**DATASET EXCERPT**

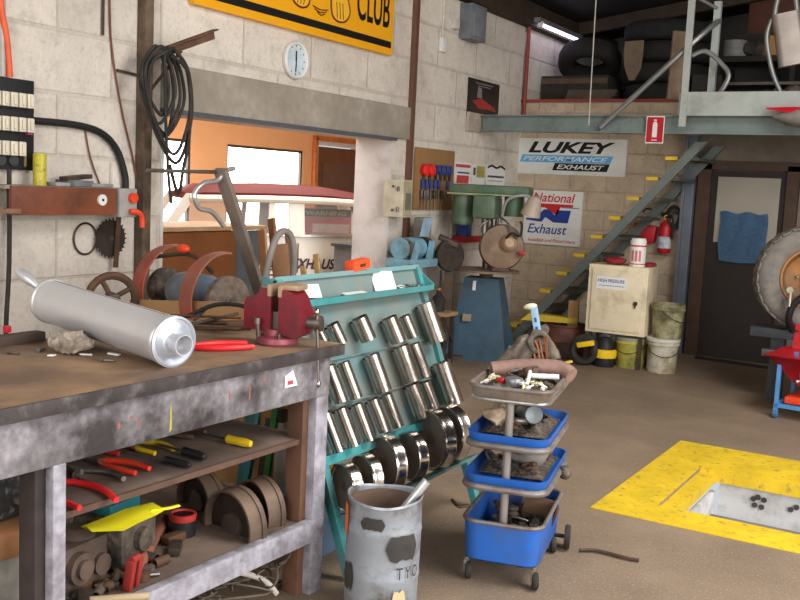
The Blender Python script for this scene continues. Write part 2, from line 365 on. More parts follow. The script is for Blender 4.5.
pale = M('pale_grey_steel', (168, 174, 170), .5, var=.06, rgb2=(140, 144, 138), amt=.2, scale2=4)
P('edge_plate', MB().box((-.3, -.03, .105), (4.42, .02, .21)).box((-2.49, .5, .105), (.02, 1.08, .21)), pale, ld)
P('deck', MB().box((-.3, .56, .17), (4.38, 1.12, .03)), M('dark_deck', (74, 70, 64), .8), ld)
P('guard_post', MB().box((-2.46, -.05, .52), (.062, .02, 1.24)), pale, ld); P('guard_post', MB().box((-2.30, .25, .62), (.062, .05, .86)), pale, ld)
P('guard_post', MB().box((-2.46, -.05, 1.45), (.062, .02, .62)), pale, ld)
galv = M('galvanised_tube', (142, 144, 142), .45, .6, var=.08)
P('handrail', MB().tube([(-3.26, .02, -.12), (-3.17, .02, -.03), (-2.43, .0, .66), (-2.28, .25, .88)], .026, k=3), galv, ld)
P('handrail', MB().tube([(-2.44, .02, .54), (-2.33, .05, .58), (-2.20, .1, .48), (-2.12, .1, .36), (-2.2, .1, .18)], .022, k=5), galv, ld)
P('brace', MB().tube([(-2.45, .05, 1.06), (-2.29, .25, .98)], .016, k=1), galv, ld)

st = T('steel_stair', 'steep steel stair with yellow tread edges climbing to the loft landing', 'stair', (0, 9.35, 0))
sx0, sz0, sx1, sz1 = -4.28, 0.0, -2.43, 2.14
def stringer(y):
    d = Vector((sx1-sx0, 0, sz1-sz0)).normalized(); n = Vector((-d.z, 0, d.x))
    A = [Vector((sx0, 0, 0)), Vector((sx0+.12, 0, 0)), Vector((sx1+.11, 0, sz1)), Vector((sx1, 0, sz1))]
    return MB().loft([[p+Vector((0, y, 0)) for p in A], [p+Vector((0, y+.04, 0)) for p in A]])
sgm = M('stair_grey_steel', (104, 112, 108), .55, var=.1)
P('stringer', stringer(0), sgm, st); P('stringer', stringer(.70), sgm, st)
nos = M('yellow_nosing', (214, 176, 40), .6, var=.15)
for k in range(1, 11):
    z = .2*k-.02; x = sx0+(sx1-sx0)*z/sz1
    t = P('tread', MB().box((x+.07, .37, z), (.20, .66, .03)), M('dark_tread', (78, 76, 70), .7), st)
    P('nosing', MB().box((x-.09, .37, z), (.12, .66, .034)), nos, t)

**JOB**
Print out the whole of the material word for word, without pictures.

**PROBLEM SOLUTION**
The Blender Python script for this scene continues. Write part 2, from line 365 on. More parts follow. The script is for Blender 4.5.
pale = M('pale_grey_steel', (168, 174, 170), .5, var=.06, rgb2=(140, 144, 138), amt=.2, scale2=4)
P('edge_plate', MB().box((-.3, -.03, .105), (4.42, .02, .21)).box((-2.49, .5, .105), (.02, 1.08, .21)), pale, ld)
P('deck', MB().box((-.3, .56, .17), (4.38, 1.12, .03)), M('dark_deck', (74, 70, 64), .8), ld)
P('guard_post', MB().box((-2.46, -.05, .52), (.062, .02, 1.24)), pale, ld); P('guard_post', MB().box((-2.30, .25, .62), (.062, .05, .86)), pale, ld)
P('guard_post', MB().box((-2.46, -.05, 1.45), (.062, .02, .62)), pale, ld)
galv = M('galvanised_tube', (142, 144, 142), .45, .6, var=.08)
P('handrail', MB().tube([(-3.26, .02, -.12), (-3.17, .02, -.03), (-2.43, .0, .66), (-2.28, .25, .88)], .026, k=3), galv, ld)
P('handrail', MB().tube([(-2.44, .02, .54), (-2.33, .05, .58), (-2.20, .1, .48), (-2.12, .1, .36), (-2.2, .1, .18)], .022, k=5), galv, ld)
P('brace', MB().tube([(-2.45, .05, 1.06), (-2.29, .25, .98)], .016, k=1), galv, ld)

st = T('steel_stair', 'steep steel stair with yellow tread edges climbing to the loft landing', 'stair', (0, 9.35, 0))
sx0, sz0, sx1, sz1 = -4.28, 0.0, -2.43, 2.14
def stringer(y):
    d = Vector((sx1-sx0, 0, sz1-sz0)).normalized(); n = Vector((-d.z, 0, d.x))
    A = [Vector((sx0, 0, 0)), Vector((sx0+.12, 0, 0)), Vector((sx1+.11, 0, sz1)), Vector((sx1, 0, sz1))]
    return MB().loft([[p+Vector((0, y, 0)) for p in A], [p+Vector((0, y+.04, 0)) for p in A]])
sgm = M('stair_grey_steel', (104, 112, 108), .55, var=.1)
P('stringer', stringer(0), sgm, st); P('stringer', stringer(.70), sgm, st)
nos = M('yellow_nosing', (214, 176, 40), .6, var=.15)
for k in range(1, 11):
    z = .2*k-.02; x = sx0+(sx1-sx0)*z/sz1
    t = P('tread', MB().box((x+.07, .37, z), (.20, .66, .03)), M('dark_tread', (78, 76, 70), .7), st)
    P('nosing', MB().box((x-.09, .37, z), (.12, .66, .034)), nos, t)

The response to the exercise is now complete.